Returns in a CLSC could be categorized as Commercial returns, End-of-Use returns, and End-of-Life returns (Guide & Wassenhove, 2009). Commercial returns are the products returned by consumers in the initial period after the purchase, say, within 90 days; it may be due to defects, incompatible performance with user needs or consumer remorse. End-of-Use returns are returns due to a technological upgrade for functional products. End-of-Life returns are product returns due to technical obsolescence or it no longer contains any utility for the current user. The annual estimates of commercial returns (returned within 90 days of sale) in the United States are in excess of $100 billion (Stock et al., 2002; Guide et al., 2006). This paper considers commercial returns which could be potentially recovered by light repair operations or by refurbishing.
A strategic issue in supply chain management is the configuration of the network design that has a significant effect on its performance. It is easier to solve the forward and reverse logistics network design problems. However, establishing a reverse network independent of the forward network increases infrastructure costs, reduces the profit potential associated with remanufacturing as it overlooks the interdependence of the forward and reverse flows (Uster et al., 2007). Pishvaee et al. (2010) also emphasized the need for integrated design of the forward and reverse logistics to avoid sub-optimality. In this paper, we discuss the optimal design of a CLSC refurbishing network considering both forward and reverse supply chains. We develop a single period, single product mixed integer linear programming (MILP) model for the problem and illustrate it using a realistic example from the electronics industry.

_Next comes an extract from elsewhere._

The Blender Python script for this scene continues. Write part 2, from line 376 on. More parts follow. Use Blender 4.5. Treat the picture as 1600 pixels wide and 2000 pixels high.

The remainder of the paper is organized as follows: The paper begins with a section which provides a review of the literature. In the problem description and formulation section, we describe the CLSC network design problem and propose a MILP model for the problem. In the next section, we present an illustrative example to show the application of the proposed mathematical model. In the section that follows, sensitivity analysis is carried out to determine the effect varying customer acceptance rate for refurbished products and uncertainty in the percentage of returns on the network design. The next section discusses the managerial implications of the model. The last section presents some conclusions on the work and future research directions.